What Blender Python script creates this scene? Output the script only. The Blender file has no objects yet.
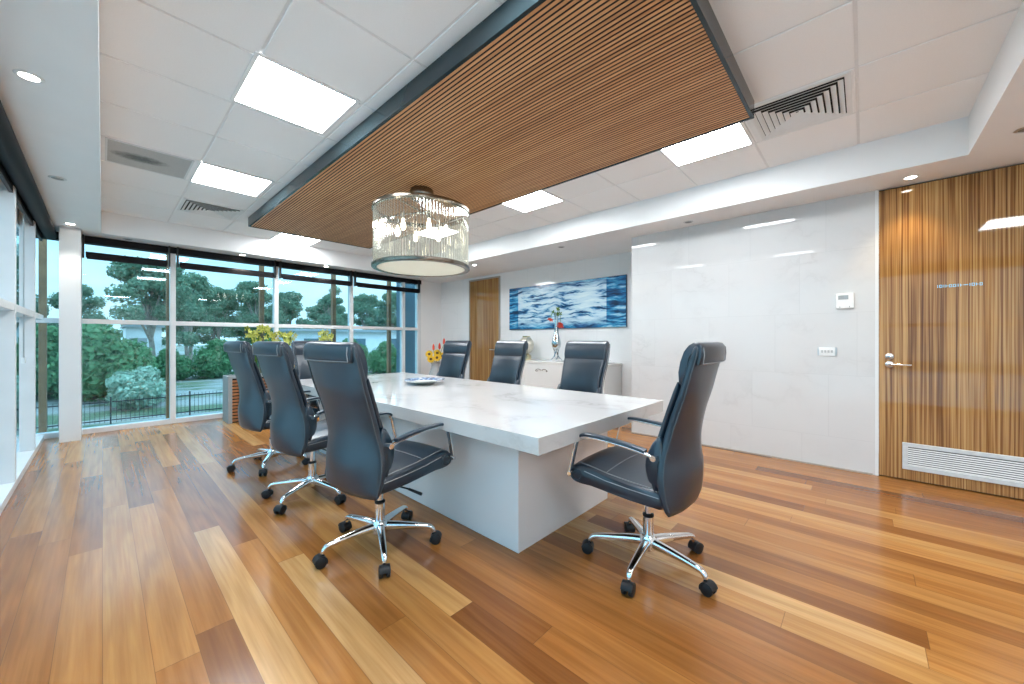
import bpy, math, random
from mathutils import Vector, Matrix
random.seed(11)
PI = math.pi
SC = bpy.context.scene
COL = SC.collection

# ------------------------------------------------------------------ mesh builder
class MB:
    def __init__(s):
        s.v = []; s.f = []; s.mi = []; s.cur = 0
    def add(s, vs, fs):
        o = len(s.v); s.v += [tuple(p) for p in vs]
        for f in fs:
            s.f.append([i + o for i in f]); s.mi.append(s.cur)
    def box(s, x0, x1, y0, y1, z0, z1):
        v = [(x0,y0,z0),(x1,y0,z0),(x1,y1,z0),(x0,y1,z0),(x0,y0,z1),(x1,y0,z1),(x1,y1,z1),(x0,y1,z1)]
        s.add(v, [(3,2,1,0),(4,5,6,7),(0,1,5,4),(1,2,6,5),(2,3,7,6),(3,0,4,7)]); return s
    def loft(s, loops, cap=True, close=False):
        n = len(loops[0]); vs = [p for l in loops for p in l]; fs = []
        m = len(loops)
        for i in range(m if close else m-1):
            j = (i+1) % m
            for k in range(n):
                k2 = (k+1) % n
                fs.append((i*n+k, i*n+k2, j*n+k2, j*n+k))
        if cap and not close:
            fs.append(tuple(range(n))[::-1]); fs.append(tuple((m-1)*n+k for k in range(n)))
        s.add(vs, fs); return s
    def tube(s, pts, r, n=10, close=False):
        pts = [Vector(p) for p in pts]; m = len(pts)
        rs = r if isinstance(r, (list, tuple)) else [r]*m
        t0 = (pts[1]-pts[0]).normalized()
        u = t0.orthogonal().normalized(); loops = []
        for i, p in enumerate(pts):
            if close: t = (pts[(i+1) % m]-pts[i-1])
            else: t = pts[min(i+1, m-1)]-pts[max(i-1, 0)]
            t.normalize(); u = (u - t*u.dot(t)).normalized(); w = t.cross(u)
            loops.append([p + (u*math.cos(2*PI*k/n)+w*math.sin(2*PI*k/n))*rs[i] for k in range(n)])
        return s.loft(loops, not close, close)
    def cyl(s, p, q, r, n=16, r2=None):
        return s.tube([p, q], [r, r if r2 is None else r2], n)
    def lathe(s, prof, c=(0,0,0), n=24, sx=1, sy=1):
        loops = [[(c[0]+r*sx*math.cos(2*PI*k/n), c[1]+r*sy*math.sin(2*PI*k/n), c[2]+z) for k in range(n)] for r, z in prof]
        return s.loft(loops)
    def ring(s, prof, c=(0,0,0), n=48):     # closed profile swept round the z axis
        loops = [[(c[0]+r*math.cos(2*PI*k/n), c[1]+r*math.sin(2*PI*k/n), c[2]+z) for r, z in prof] for k in range(n)]
        return s.loft(loops, False, True)
    def extr(s, poly, hw, edge=.02, ins=.9, bend=0.0, crown=0.0, ny=10):   # xz outline extruded along y, rounded ends
        cx = sum(p[0] for p in poly)/len(poly); cz = sum(p[1] for p in poly)/len(poly)
        ys = [(-hw, ins), (-hw+edge*.3, ins+(1-ins)*.7), (-hw+edge, 1)]
        ys += [(-hw+edge+(2*hw-2*edge)*k/ny, 1) for k in range(1, ny)]
        ys += [(hw-edge, 1), (hw-edge*.3, ins+(1-ins)*.7), (hw, ins)]
        loops = []
        for y, sc in ys:
            q = (y/hw)**2
            loops.append([(cx+(x-cx)*sc+bend*q, y, cz+(z-cz)*sc+(crown*(1-q) if z > cz else 0)) for x, z in poly])
        return s.loft(loops)
    def bar(s, path, w, t, side=(0,1,0)):     # flat bar along a path: width along side, thickness across
        path = [Vector(p) for p in path]; sd = Vector(side).normalized(); loops = []
        for i, p in enumerate(path):
            tg = (path[min(i+1, len(path)-1)]-path[max(i-1, 0)]).normalized(); nn = tg.cross(sd).normalized()
            l = []
            for a in range(12):
                c, sn = math.cos(2*PI*a/12), math.sin(2*PI*a/12)
                l.append(p + sd*(w/2*math.copysign(abs(c)**.4, c)) + nn*(t/2*math.copysign(abs(sn)**.5, sn)))
            loops.append(l)
        return s.loft(loops)
    def build(s, name, mats, parent=None, bevel=0, smooth=False, sub=0):
        me = bpy.data.meshes.new(name); me.from_pydata(s.v, [], s.f)
        for m in (mats if isinstance(mats, (list, tuple)) else [mats]): me.materials.append(m)
        me.polygons.foreach_set('material_index', s.mi)
        if smooth: me.polygons.foreach_set('use_smooth', [True]*len(s.f))
        me.update(); me.validate()
        import bmesh
        b = bmesh.new(); b.from_mesh(me); bmesh.ops.recalc_face_normals(b, faces=b.faces); b.to_mesh(me); b.free()
        if smooth:
            me.set_sharp_from_angle(angle=math.radians(smooth if smooth > 1 else 42))
        o = bpy.data.objects.new(name, me); COL.objects.link(o)
        if parent: o.parent = parent
        if bevel:
            bm = o.modifiers.new('b', 'BEVEL'); bm.width = bevel; bm.segments = 2; bm.limit_method = 'ANGLE'; bm.angle_limit = .6
        if sub:
            sm = o.modifiers.new('s', 'SUBSURF'); sm.levels = sub; sm.render_levels = sub
        return o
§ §
| TO DO |
Repeat the lines above, starting at the first and stopping after the line that holds "COL = SC.collection", with the pictures left out.

| RESPONSE |
What Blender Python script creates this scene? Output the script only. The Blender file has no objects yet.
import bpy, math, random
from mathutils import Vector, Matrix
random.seed(11)
PI = math.pi
SC = bpy.context.scene
COL = SC.collection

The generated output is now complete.